Bias Challenges in Counterfactual Data Augmentation
S Chandra Mouli, Yangze Zhou, Bruno Ribeiro

TL;DR
This paper investigates the limitations of counterfactual data augmentation in achieving out-of-distribution robustness, revealing that context-guessing mechanisms may hinder the desired invariance and robustness in NLP tasks.
Contribution
It provides a theoretical analysis of counterfactual augmentation limitations and demonstrates a specific NLP example where such methods fail to improve robustness.
Findings
Counterfactual augmentation may not ensure invariance when using context-guessing machines.
Theoretical analysis highlights conditions under which augmentation fails.
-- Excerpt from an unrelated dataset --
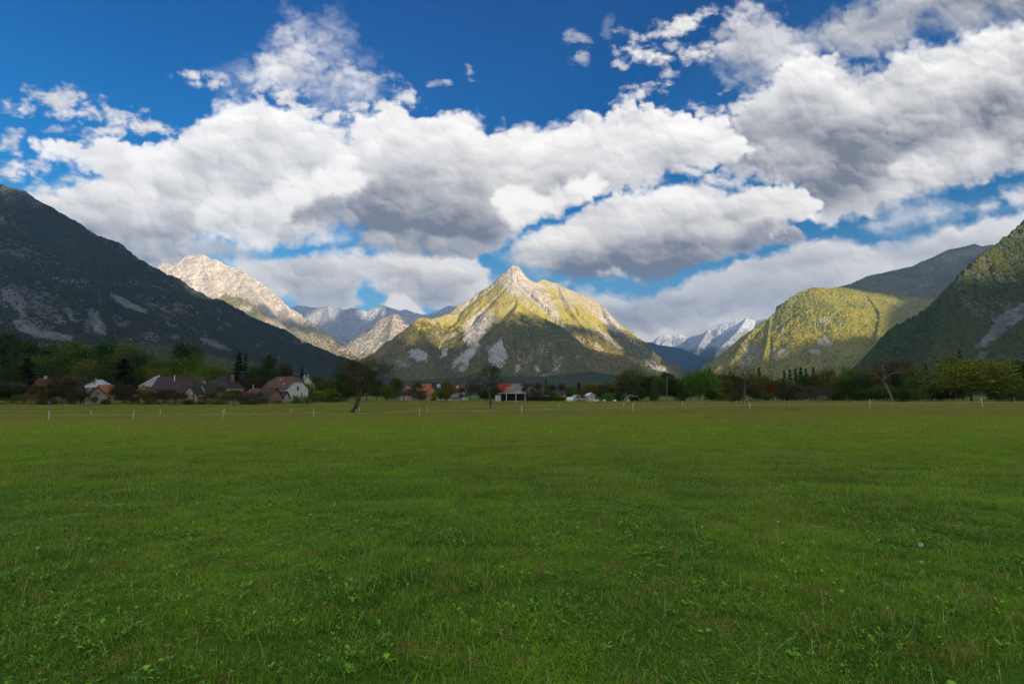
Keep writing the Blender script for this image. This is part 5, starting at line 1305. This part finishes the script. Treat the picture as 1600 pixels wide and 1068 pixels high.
def slab_vf(x0, x1, y0, y1, z0, z1, th=.08):       # sloping sheet: z0 at y0, z1 at y1
    return [(x0, y0, z0), (x1, y0, z0), (x1, y1, z1), (x0, y1, z1), (x0, y0, z0 + th), (x1, y0, z0 + th), (x1, y1, z1 + th), (x0, y1, z1 + th)], [(3, 2, 1, 0), (4, 5, 6, 7), (0, 1, 5, 4), (1, 2, 6, 5), (2, 3, 7, 6), (3, 0, 4, 7)]
add('awning', slab_vf(1.2, 4.7, -6.0, -4.02, 1.9, 2.5), flat_mat('awning_blue', (.16, .24, .36), (.24, .32, .44), rough=.5), hz)
house('barn', 'barn', 'low barn with red-brown hipped roof left of the brick gable', 403, 168, 8.2, 6.5, 1.6, 2.4, 'hip', 'brown', 'stone', -6, chim=[(-.9, 0, .07, 1.3, 'pipe')], group=G)
house('barn', 'barn', 'dark-roofed barn whose brick gable end faces right', 424, 152, 5.0, 4.6, 1.5, 2.6, 'gable', 'purple', 'brick', -28, group=G)
house('barn', 'shed', 'small low shed with a plain dark roof before the white half-hipped house', 441, 158, 3.6, 3.6, 1.4, 1.7, 'gable', 'dark', 'stone', -8, group=G)
house('house', 'house', 'white house with big brown half-hipped roof and two small roof windows', 449, 172, 9.6, 8.6, 4.0, 3.6, 'half', 'brown', 'white', -24, wins=[('r', 0, 3.4, 1.2, 1.5), ('f', -2.2, 1.0, .9, 1.1), ('f', 1.6, 1.0, .9, 1.1), ('r', 1.6, 1.0, .9, 1.9)], skylights=[(-1.0, .72, .5, .6), (2.2, .34, .5, .6)], chim=[(-1.8, .5, .16, .5, 'pipe'), (.6, .6, .16, .5, 'pipe')], group=G)
house('house', 'house', 'tall white gabled house standing higher behind the brown half-hipped roof', 479, 215, 6.6, 5.8, 5.6, 3.6, 'gable', 'dark', 'white', -58, wins=[('f', -1.2, 3.2, .8, 1.1), ('r', 0, 5.0, .8, 1.1)], chim=[(1.2, .6, .5, 1.2), (2.4, -.8, .5, 1.2)], group=G)
G2 = 'houses behind the middle of the meadow'
house('house', 'house', 'orange-roofed cream house, left one of the two orange roofs', 638, 235, 4.6, 5.0, 3.4, 2.6, 'hip', 'orange', 'cream', 0, wins=[('f', -1, 1.6, .8, 1.0), ('f', 1, 1.6, .8, 1.0)], group=G2)
house('house', 'house', 'orange house with bright orange gable roof, right one of the two', 666, 228, 6.0, 5.4, 3.0, 3.4, 'gable', 'orange', 'orange', -34, wins=[('f', .4, 1.2, .8, 1.0)], group=G2)
house('house', 'house', 'white house with black roof and a pale roof panel', 683, 240, 5.6, 5.0, 4.0, 3.2, 'gable', 'dark', 'white', 8, skylights=[(.9, .55, 1.6, 1.9)], wins=[('f', .8, 1.8, .9, 1.0)], group=G2)
house('house', 'house', 'house with red-brown roof and small white skylight among bare trees', 716, 232, 6.4, 5.6, 3.4, 3.2, 'gable', 'brown', 'white', -16, skylights=[(.4, .55, .8, 1.2)], wins=[('f', -1, 1.3, .9, 1.1)], group=G2)
house('house', 'shed', 'low pale outbuilding half hidden below the red-brown roof', 714, 195, 3.0, 3, 1.4, .6, 'gable', 'greymetal', 'cream', 0, group=G2)
house('house', 'house', 'bright red roofed house just left of the white veranda house', 787, 228, 5.4, 5.4, 3.4, 3.0, 'gable', 'red', 'cream', 12, skylights=[(1.0, .5, .5, .7)], wins=[('f', -.5, 1.2, .8, 1.0)], group=G2)
house('house', 'house', 'white gabled house with tan tiled roof and paired attic windows', 807, 222, 7.0, 6.4, 3.4, 3.0, 'gable', 'tan', 'white', -62, wins=[('r', -1.0, 4.0, .75, .75), ('r', 1.0, 4.0, .75, .75), ('r', .2, 2.1, .7, .6), ('f', -1.2, 1.2, .9, 1.1)], group=G2)
# the open veranda in front of it
vr = bpy.data.objects.new('veranda', None); COL.objects.link(vr); x, y, z = on_ground(800, 205); vr.location = (x, y, z + .1)
finish(vr, 'flat white veranda roof on four slender posts beside a white wall', 'veranda')
add('roof', box_vf(-4.9, 5.2, -2, 2, 2.55, 2.80), WALL['white'], vr, bev=.03)
add('fascia', box_vf(-4.92, -1.4, -2.05, -2.003, 2.62, 2.74), WALL['orange'], vr)
for px_, py_ in ((-2.0, -1.8), (1.4, -1.8), (4.7, -1.8), (4.7, 1.8)): add('post', box_vf(px_ - .13, px_ + .13, py_ - .13, py_ + .13, -.6, 2.548), WALL['white'], vr)
add('wall', box_vf(-6.0, -4.0, -1.7, 1.7, -.6, 2.0), WALL['white'], vr); add('shade_backing', box_vf(-3.95, 4.5, 1.95, 2.1, -.6, 2.546), WALL['wood'], vr); add('floor', box_vf(-2.99, 5.0, -1.9, 1.9, -.6, .05), WALL['stone'], vr)  # dark board back stands in for the shade inside the open veranda
# long woodshed, tent, caravan, cabin, lean-to
ws = bpy.data.objects.new('woodshed', None); COL.objects.link(ws); ws.location = on_ground(852, 200); finish(ws, 'long low dark woodshed with thin pale roof edge right of the veranda', 'shed')
add('roof', slab_vf(-7.0, 7.0, -1.6, 1.6, 1.55, 1.85, .1), ROOF['tan'], ws)
add('wall', box_vf(-6.8, 6.8, 1.2, 1.4, -.3, 1.6), WALL['wood'], ws)
for i in range(8): add('post', box_vf(-6.8 + i * 1.92, -6.66 + i * 1.92, -1.4, -1.26, -.3, 1.55), WALL['wood'], ws)
rr_ = random.Random(3); logs = []
for i in range(230):
    xx = rr_.uniform(-6.4, 6.4); zz = rr_.uniform(0, 1.25) * (.6 + .4 * math.sin(xx * 1.3) ** 2); rd = rr_.uniform(.05, .10); logs.append((np.array([[xx, -.6 + rr_.uniform(-.06, .06), zz], [xx, .9, zz]]), [rd, rd]))
V, F = tube_arrays(logs, 6); me = mesh_from('firewood', V, F, [WALL['brick']]); o = bpy.data.objects.new('firewood', me); COL.objects.link(o); finish(o, 'long stack of cut firewood under the woodshed roof', 'firewood', kind='stuff'); o.location = ws.location
tn = bpy.data.objects.new('tent', None); COL.objects.link(tn); tn.location = on_ground(891, 196); tn.rotation_euler = (0, 0, math.radians(-20)); finish(tn, 'small white ridge tent at the end of the woodshed', 'tent')
M_CANV = flat_mat('canvas_white', (.52, .52, .50), (.64, .64, .62))
add('canvas', [slab_vf(-1.2, 1.2, -1.2, 0, .5, 1.45, .03), slab_vf(-1.2, 1.2, 1.2, 0, .5, 1.45, .03), box_vf(-1.2, 1.2, -1.2, -1.17, 0, .5), box_vf(-1.2, 1.2, 1.17, 1.2, 0, .5)], M_CANV, tn); add('pole', box_vf(-1.22, -1.17, -.03, .03, 0, 1.44), WALL['wood'], tn)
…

Empirical example in NLP shows limited robustness gains.
Abstract
Deep learning models tend not to be out-of-distribution robust primarily due to their reliance on spurious features to solve the task. Counterfactual data augmentations provide a general way of (approximately) achieving representations that are counterfactual-invariant to spurious features, a requirement for out-of-distribution (OOD) robustness. In this work, we show that counterfactual data augmentations may not achieve the desired counterfactual-invariance if the augmentation is performed by a context-guessing machine, an abstract machine that guesses the most-likely context of a given input. We theoretically analyze the invariance imposed by such counterfactual data augmentations and describe an exemplar NLP task where counterfactual data augmentation by a context-guessing machine does not lead to robust OOD classifiers.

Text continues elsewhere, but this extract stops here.